> _Listed entries_
::::

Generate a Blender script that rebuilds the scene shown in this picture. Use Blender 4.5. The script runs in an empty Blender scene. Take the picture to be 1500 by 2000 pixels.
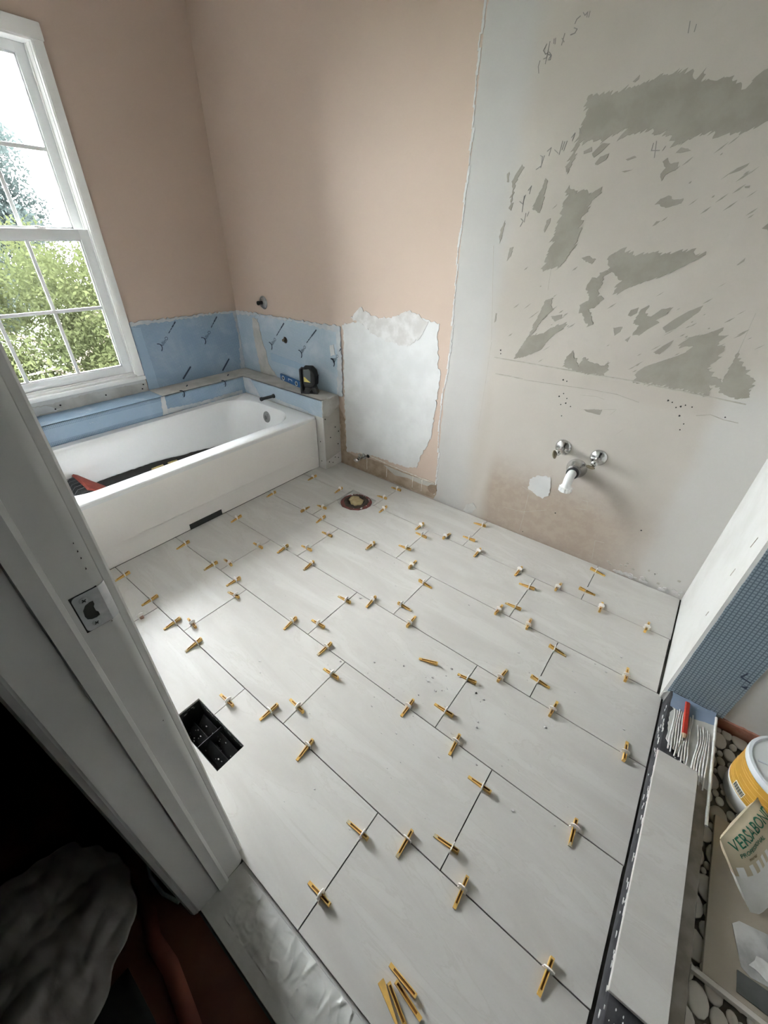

::::

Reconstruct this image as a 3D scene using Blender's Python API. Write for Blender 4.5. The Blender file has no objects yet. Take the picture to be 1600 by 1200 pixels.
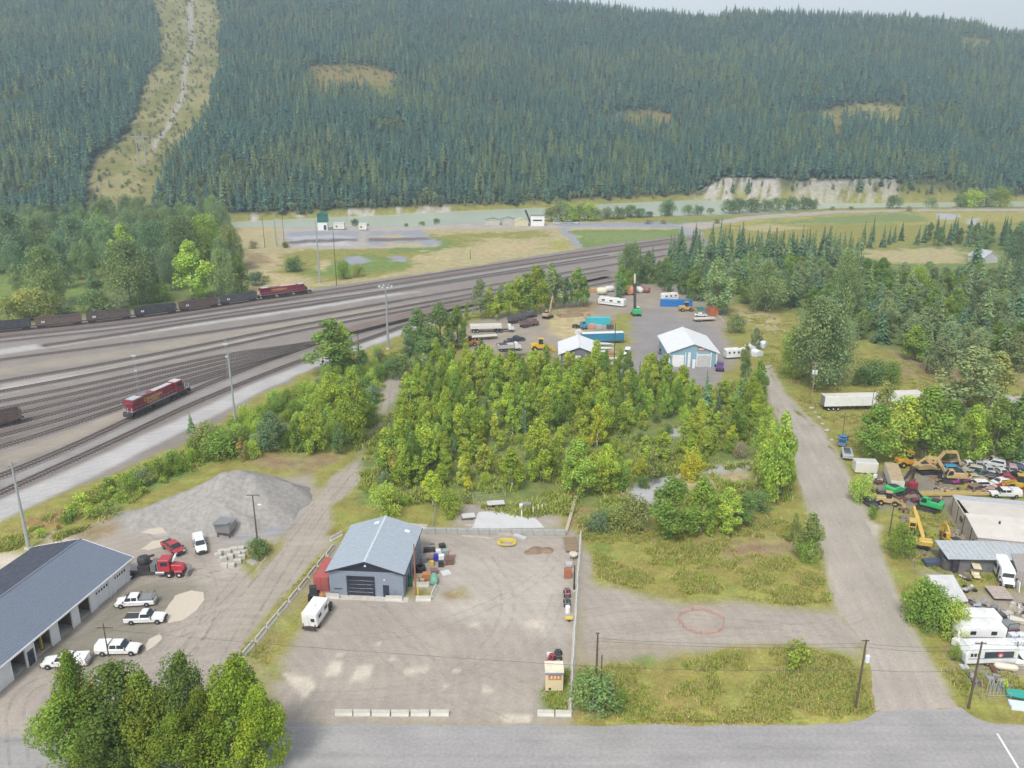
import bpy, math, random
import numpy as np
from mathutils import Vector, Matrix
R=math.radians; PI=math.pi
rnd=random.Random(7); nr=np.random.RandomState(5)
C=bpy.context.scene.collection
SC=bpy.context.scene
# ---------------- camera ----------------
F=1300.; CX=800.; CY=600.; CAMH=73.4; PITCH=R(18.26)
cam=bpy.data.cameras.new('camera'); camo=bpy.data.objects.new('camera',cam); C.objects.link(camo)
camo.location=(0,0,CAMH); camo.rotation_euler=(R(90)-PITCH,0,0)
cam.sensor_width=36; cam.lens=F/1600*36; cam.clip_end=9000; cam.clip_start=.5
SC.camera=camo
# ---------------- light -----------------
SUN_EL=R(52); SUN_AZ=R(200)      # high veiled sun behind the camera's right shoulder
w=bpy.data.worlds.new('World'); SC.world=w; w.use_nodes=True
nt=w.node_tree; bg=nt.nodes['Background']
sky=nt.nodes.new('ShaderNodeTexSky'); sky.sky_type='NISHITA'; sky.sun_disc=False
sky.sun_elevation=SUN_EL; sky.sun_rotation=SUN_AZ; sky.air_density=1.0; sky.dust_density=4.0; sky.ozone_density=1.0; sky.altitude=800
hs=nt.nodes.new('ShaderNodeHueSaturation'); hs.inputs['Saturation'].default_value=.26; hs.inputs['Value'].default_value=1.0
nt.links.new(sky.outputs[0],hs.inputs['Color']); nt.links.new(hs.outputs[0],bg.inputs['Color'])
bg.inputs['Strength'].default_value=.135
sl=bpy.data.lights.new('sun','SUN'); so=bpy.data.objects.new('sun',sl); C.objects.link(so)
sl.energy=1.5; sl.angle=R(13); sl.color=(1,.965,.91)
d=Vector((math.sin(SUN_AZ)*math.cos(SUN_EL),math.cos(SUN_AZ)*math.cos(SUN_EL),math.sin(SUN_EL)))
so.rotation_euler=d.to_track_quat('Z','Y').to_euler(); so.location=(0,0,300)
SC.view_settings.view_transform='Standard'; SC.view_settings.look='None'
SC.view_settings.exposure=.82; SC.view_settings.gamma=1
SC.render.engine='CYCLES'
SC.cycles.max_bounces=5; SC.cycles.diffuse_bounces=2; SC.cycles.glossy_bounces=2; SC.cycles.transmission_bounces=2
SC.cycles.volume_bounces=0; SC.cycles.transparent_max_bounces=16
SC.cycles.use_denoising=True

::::

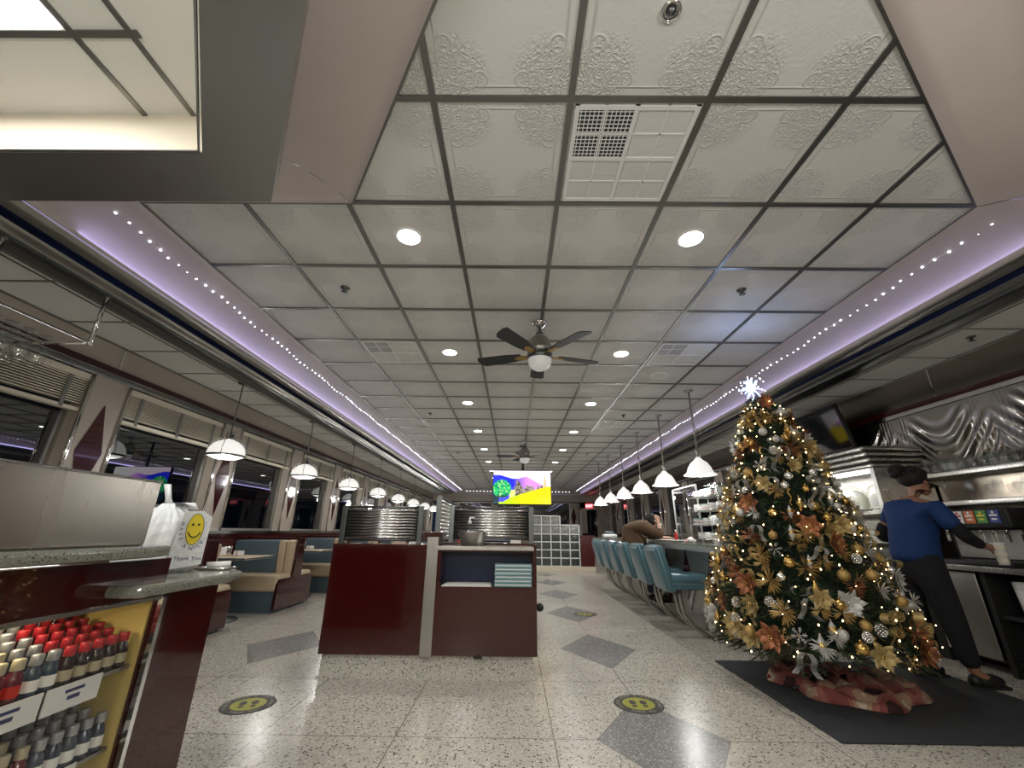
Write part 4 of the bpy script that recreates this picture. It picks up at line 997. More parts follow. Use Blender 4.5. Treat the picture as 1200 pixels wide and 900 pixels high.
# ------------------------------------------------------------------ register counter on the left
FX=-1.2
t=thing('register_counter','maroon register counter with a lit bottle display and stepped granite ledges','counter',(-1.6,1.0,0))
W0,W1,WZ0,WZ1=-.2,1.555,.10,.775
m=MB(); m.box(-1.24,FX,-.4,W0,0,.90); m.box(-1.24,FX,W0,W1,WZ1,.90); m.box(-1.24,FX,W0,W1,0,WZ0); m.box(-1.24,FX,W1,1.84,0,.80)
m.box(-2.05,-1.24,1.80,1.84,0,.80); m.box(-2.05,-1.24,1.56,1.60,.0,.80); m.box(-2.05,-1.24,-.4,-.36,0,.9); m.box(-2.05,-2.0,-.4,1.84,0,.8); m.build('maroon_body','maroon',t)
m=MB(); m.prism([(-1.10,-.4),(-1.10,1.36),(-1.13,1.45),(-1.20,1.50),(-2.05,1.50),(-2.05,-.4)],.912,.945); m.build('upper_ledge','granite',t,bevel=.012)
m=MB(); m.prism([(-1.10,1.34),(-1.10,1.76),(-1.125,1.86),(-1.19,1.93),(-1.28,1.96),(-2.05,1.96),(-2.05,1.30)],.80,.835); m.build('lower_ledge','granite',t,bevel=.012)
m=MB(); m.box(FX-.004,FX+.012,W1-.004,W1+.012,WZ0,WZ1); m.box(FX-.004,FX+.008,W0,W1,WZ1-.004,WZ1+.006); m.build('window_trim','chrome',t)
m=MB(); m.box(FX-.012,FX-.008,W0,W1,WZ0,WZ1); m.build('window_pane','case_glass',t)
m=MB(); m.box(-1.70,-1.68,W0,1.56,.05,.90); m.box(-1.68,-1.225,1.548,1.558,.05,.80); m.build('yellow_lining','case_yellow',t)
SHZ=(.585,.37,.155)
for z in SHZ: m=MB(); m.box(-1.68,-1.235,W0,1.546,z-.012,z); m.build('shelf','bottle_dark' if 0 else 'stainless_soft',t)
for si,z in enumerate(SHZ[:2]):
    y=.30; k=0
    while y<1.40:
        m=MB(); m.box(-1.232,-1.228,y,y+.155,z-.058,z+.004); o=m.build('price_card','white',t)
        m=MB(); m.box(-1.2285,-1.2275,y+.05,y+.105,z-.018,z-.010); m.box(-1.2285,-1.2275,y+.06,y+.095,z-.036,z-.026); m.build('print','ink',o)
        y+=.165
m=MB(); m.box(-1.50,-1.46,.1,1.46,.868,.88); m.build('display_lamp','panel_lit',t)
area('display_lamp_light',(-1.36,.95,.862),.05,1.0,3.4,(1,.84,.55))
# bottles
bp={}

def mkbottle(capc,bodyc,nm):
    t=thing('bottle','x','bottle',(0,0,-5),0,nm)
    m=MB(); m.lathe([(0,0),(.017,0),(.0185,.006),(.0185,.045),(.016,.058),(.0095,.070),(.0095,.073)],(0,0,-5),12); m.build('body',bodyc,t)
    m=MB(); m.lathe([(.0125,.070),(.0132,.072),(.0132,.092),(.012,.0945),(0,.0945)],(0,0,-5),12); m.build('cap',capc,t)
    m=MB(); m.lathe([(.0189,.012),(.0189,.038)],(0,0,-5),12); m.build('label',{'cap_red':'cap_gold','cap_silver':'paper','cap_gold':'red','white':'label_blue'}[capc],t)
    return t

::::

> _To do_
Calculate how many lines of the material include the string "Blender", and state that number by itself.

> _Full solution_
3